# [WRITTEN INSTRUCTION]
Output the data exactly, with every line intact.
____
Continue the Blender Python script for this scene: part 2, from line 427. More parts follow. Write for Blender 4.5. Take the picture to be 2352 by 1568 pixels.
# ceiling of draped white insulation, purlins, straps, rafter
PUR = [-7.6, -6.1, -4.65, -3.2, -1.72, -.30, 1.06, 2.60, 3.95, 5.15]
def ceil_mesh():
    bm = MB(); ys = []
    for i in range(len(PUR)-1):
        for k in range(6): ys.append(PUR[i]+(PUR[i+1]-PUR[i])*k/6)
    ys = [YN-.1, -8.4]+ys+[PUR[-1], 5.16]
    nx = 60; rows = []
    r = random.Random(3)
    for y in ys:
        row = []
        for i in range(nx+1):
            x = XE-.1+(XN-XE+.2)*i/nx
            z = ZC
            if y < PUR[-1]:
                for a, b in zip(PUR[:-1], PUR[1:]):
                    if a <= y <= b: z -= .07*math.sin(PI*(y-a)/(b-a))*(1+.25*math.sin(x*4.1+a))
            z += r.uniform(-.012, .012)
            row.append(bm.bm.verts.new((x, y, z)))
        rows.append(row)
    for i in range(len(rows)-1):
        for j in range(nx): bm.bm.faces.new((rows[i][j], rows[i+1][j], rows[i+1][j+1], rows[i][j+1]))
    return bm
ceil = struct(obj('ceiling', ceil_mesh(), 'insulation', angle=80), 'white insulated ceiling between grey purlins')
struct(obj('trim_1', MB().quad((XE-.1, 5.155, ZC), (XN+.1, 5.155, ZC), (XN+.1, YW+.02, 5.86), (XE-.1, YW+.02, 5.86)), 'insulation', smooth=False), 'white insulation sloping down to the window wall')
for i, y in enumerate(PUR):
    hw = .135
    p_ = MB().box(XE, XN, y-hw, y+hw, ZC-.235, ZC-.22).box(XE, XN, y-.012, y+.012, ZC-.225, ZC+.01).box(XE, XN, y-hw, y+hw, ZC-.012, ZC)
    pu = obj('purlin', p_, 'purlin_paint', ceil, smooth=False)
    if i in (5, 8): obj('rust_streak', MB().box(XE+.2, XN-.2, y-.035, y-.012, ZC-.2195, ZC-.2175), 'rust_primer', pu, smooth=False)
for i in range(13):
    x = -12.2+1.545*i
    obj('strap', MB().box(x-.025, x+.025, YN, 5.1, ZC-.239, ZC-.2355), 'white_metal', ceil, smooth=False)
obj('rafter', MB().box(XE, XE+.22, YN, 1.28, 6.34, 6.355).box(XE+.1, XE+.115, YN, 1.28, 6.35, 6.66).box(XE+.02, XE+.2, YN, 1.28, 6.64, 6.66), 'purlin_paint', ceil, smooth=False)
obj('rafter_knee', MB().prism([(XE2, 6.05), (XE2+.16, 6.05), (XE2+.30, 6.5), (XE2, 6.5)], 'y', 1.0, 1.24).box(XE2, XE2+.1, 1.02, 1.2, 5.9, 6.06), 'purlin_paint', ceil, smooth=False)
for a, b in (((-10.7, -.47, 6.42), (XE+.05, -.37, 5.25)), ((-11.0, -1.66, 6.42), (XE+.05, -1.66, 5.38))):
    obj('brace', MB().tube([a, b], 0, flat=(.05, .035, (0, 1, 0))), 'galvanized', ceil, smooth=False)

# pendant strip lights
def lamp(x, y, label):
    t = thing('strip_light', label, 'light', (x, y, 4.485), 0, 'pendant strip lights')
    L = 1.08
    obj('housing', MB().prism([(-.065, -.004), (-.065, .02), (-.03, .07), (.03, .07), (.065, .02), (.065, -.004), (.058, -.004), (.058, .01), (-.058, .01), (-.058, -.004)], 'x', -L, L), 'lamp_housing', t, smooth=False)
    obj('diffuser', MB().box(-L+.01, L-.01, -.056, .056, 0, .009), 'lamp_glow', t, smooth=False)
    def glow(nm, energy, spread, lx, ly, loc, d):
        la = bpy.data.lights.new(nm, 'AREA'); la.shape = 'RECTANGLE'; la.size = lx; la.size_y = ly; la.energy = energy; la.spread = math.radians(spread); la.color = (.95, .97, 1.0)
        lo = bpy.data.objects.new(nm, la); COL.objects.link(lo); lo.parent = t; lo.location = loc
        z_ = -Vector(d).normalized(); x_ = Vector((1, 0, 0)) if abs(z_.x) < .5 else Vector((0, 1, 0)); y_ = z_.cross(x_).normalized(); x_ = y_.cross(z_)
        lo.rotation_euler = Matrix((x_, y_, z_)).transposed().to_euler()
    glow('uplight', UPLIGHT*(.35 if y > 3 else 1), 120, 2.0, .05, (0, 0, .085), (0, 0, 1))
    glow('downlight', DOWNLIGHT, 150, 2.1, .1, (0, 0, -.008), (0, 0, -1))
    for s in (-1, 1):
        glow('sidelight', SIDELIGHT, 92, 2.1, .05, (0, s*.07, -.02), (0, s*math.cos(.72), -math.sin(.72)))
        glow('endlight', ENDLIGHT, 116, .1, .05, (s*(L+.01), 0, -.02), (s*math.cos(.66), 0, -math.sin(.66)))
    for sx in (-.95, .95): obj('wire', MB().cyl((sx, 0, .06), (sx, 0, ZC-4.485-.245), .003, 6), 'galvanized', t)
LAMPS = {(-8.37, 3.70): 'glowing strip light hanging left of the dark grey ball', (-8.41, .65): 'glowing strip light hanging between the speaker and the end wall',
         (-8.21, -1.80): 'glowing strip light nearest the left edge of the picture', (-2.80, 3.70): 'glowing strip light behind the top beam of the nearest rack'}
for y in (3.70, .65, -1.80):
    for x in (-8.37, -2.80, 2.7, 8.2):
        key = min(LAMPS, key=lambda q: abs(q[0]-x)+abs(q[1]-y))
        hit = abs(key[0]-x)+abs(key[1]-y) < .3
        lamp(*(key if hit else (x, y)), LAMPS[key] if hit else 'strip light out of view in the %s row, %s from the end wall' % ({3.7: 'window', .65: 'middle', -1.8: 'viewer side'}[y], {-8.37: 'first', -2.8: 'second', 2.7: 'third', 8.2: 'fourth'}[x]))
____
# [SOLUTION TO THE EXERCISE]
Continue the Blender Python script for this scene: part 2, from line 427. More parts follow. Write for Blender 4.5. Take the picture to be 2352 by 1568 pixels.
# ceiling of draped white insulation, purlins, straps, rafter
PUR = [-7.6, -6.1, -4.65, -3.2, -1.72, -.30, 1.06, 2.60, 3.95, 5.15]
def ceil_mesh():
    bm = MB(); ys = []
    for i in range(len(PUR)-1):
        for k in range(6): ys.append(PUR[i]+(PUR[i+1]-PUR[i])*k/6)
    ys = [YN-.1, -8.4]+ys+[PUR[-1], 5.16]
    nx = 60; rows = []
    r = random.Random(3)
    for y in ys:
        row = []
        for i in range(nx+1):
            x = XE-.1+(XN-XE+.2)*i/nx
            z = ZC
            if y < PUR[-1]:
                for a, b in zip(PUR[:-1], PUR[1:]):
                    if a <= y <= b: z -= .07*math.sin(PI*(y-a)/(b-a))*(1+.25*math.sin(x*4.1+a))
            z += r.uniform(-.012, .012)
            row.append(bm.bm.verts.new((x, y, z)))
        rows.append(row)
    for i in range(len(rows)-1):
        for j in range(nx): bm.bm.faces.new((rows[i][j], rows[i+1][j], rows[i+1][j+1], rows[i][j+1]))
    return bm
ceil = struct(obj('ceiling', ceil_mesh(), 'insulation', angle=80), 'white insulated ceiling between grey purlins')
struct(obj('trim_1', MB().quad((XE-.1, 5.155, ZC), (XN+.1, 5.155, ZC), (XN+.1, YW+.02, 5.86), (XE-.1, YW+.02, 5.86)), 'insulation', smooth=False), 'white insulation sloping down to the window wall')
for i, y in enumerate(PUR):
    hw = .135
    p_ = MB().box(XE, XN, y-hw, y+hw, ZC-.235, ZC-.22).box(XE, XN, y-.012, y+.012, ZC-.225, ZC+.01).box(XE, XN, y-hw, y+hw, ZC-.012, ZC)
    pu = obj('purlin', p_, 'purlin_paint', ceil, smooth=False)
    if i in (5, 8): obj('rust_streak', MB().box(XE+.2, XN-.2, y-.035, y-.012, ZC-.2195, ZC-.2175), 'rust_primer', pu, smooth=False)
for i in range(13):
    x = -12.2+1.545*i
    obj('strap', MB().box(x-.025, x+.025, YN, 5.1, ZC-.239, ZC-.2355), 'white_metal', ceil, smooth=False)
obj('rafter', MB().box(XE, XE+.22, YN, 1.28, 6.34, 6.355).box(XE+.1, XE+.115, YN, 1.28, 6.35, 6.66).box(XE+.02, XE+.2, YN, 1.28, 6.64, 6.66), 'purlin_paint', ceil, smooth=False)
obj('rafter_knee', MB().prism([(XE2, 6.05), (XE2+.16, 6.05), (XE2+.30, 6.5), (XE2, 6.5)], 'y', 1.0, 1.24).box(XE2, XE2+.1, 1.02, 1.2, 5.9, 6.06), 'purlin_paint', ceil, smooth=False)
for a, b in (((-10.7, -.47, 6.42), (XE+.05, -.37, 5.25)), ((-11.0, -1.66, 6.42), (XE+.05, -1.66, 5.38))):
    obj('brace', MB().tube([a, b], 0, flat=(.05, .035, (0, 1, 0))), 'galvanized', ceil, smooth=False)

# pendant strip lights
def lamp(x, y, label):
    t = thing('strip_light', label, 'light', (x, y, 4.485), 0, 'pendant strip lights')
    L = 1.08
    obj('housing', MB().prism([(-.065, -.004), (-.065, .02), (-.03, .07), (.03, .07), (.065, .02), (.065, -.004), (.058, -.004), (.058, .01), (-.058, .01), (-.058, -.004)], 'x', -L, L), 'lamp_housing', t, smooth=False)
    obj('diffuser', MB().box(-L+.01, L-.01, -.056, .056, 0, .009), 'lamp_glow', t, smooth=False)
    def glow(nm, energy, spread, lx, ly, loc, d):
        la = bpy.data.lights.new(nm, 'AREA'); la.shape = 'RECTANGLE'; la.size = lx; la.size_y = ly; la.energy = energy; la.spread = math.radians(spread); la.color = (.95, .97, 1.0)
        lo = bpy.data.objects.new(nm, la); COL.objects.link(lo); lo.parent = t; lo.location = loc
        z_ = -Vector(d).normalized(); x_ = Vector((1, 0, 0)) if abs(z_.x) < .5 else Vector((0, 1, 0)); y_ = z_.cross(x_).normalized(); x_ = y_.cross(z_)
        lo.rotation_euler = Matrix((x_, y_, z_)).transposed().to_euler()
    glow('uplight', UPLIGHT*(.35 if y > 3 else 1), 120, 2.0, .05, (0, 0, .085), (0, 0, 1))
    glow('downlight', DOWNLIGHT, 150, 2.1, .1, (0, 0, -.008), (0, 0, -1))
    for s in (-1, 1):
        glow('sidelight', SIDELIGHT, 92, 2.1, .05, (0, s*.07, -.02), (0, s*math.cos(.72), -math.sin(.72)))
        glow('endlight', ENDLIGHT, 116, .1, .05, (s*(L+.01), 0, -.02), (s*math.cos(.66), 0, -math.sin(.66)))
    for sx in (-.95, .95): obj('wire', MB().cyl((sx, 0, .06), (sx, 0, ZC-4.485-.245), .003, 6), 'galvanized', t)
LAMPS = {(-8.37, 3.70): 'glowing strip light hanging left of the dark grey ball', (-8.41, .65): 'glowing strip light hanging between the speaker and the end wall',
         (-8.21, -1.80): 'glowing strip light nearest the left edge of the picture', (-2.80, 3.70): 'glowing strip light behind the top beam of the nearest rack'}
for y in (3.70, .65, -1.80):
    for x in (-8.37, -2.80, 2.7, 8.2):
        key = min(LAMPS, key=lambda q: abs(q[0]-x)+abs(q[1]-y))
        hit = abs(key[0]-x)+abs(key[1]-y) < .3
        lamp(*(key if hit else (x, y)), LAMPS[key] if hit else 'strip light out of view in the %s row, %s from the end wall' % ({3.7: 'window', .65: 'middle', -1.8: 'viewer side'}[y], {-8.37: 'first', -2.8: 'second', 2.7: 'third', 8.2: 'fourth'}[x]))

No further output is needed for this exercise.